This mail is not directly related to removing the old assumptions, but rather to the next steps after that.

One issue that comes up every now and then seems to be that we dislike, in general, automatic simplification (and automatic evaluation).

Autosimplification uses the old assumptions system. For example.

In [1]: x = Symbol('x', positive=True)
In [2]: abs(x)
Out[2]: x

refine is the "new approach", using new assumptions:

In [3]: abs(y)
Out[3]: │y│
In [4]: refine(abs(y), Q.positive(y))
Out[4]: y

There is also the unify/ module, which I know nothing about.


Once the old assumptions system has been replaced by the new one, the following question comes up naturally: in what form do we re-use the (still existent) autosimplification code?

For example, we could implement a function which does "refinement using autosimplification":

def autorefine(expr, facts):
  with assuming(facts):
    re-build the expr tree
    return the new version

This seems like a good idea mid-term, but now we have refinement code scattered through all the classes, and some refinement code separate.

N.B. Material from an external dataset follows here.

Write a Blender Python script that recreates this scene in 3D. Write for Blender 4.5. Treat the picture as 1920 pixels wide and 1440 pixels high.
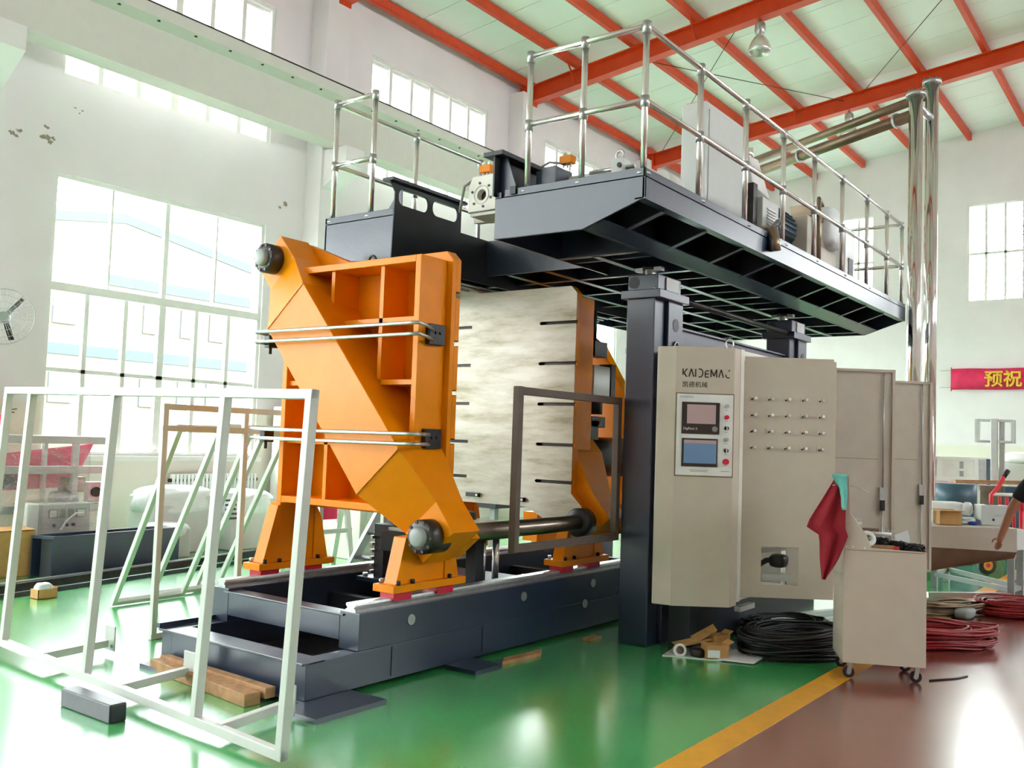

This seems suboptimal. What should the long-term strategy be?

It seems to me that, eventually, the separate refine code should be so easy to write that all of the autosimplification can be transcribed with reasonable effort. Once we are there, we can remove the autosimplification code, and make autosimplification optional (i.e. we can implement some mechanism to optionally automatically refine newly created objects). Most sympy modules will likely break with autorefinement disabled, but one has to make a start somewhere. In particular, now all the modules can transition at their own pace, and some might decide never to do it.

Does this seem like a reasonable description of the consensus on autosimplification?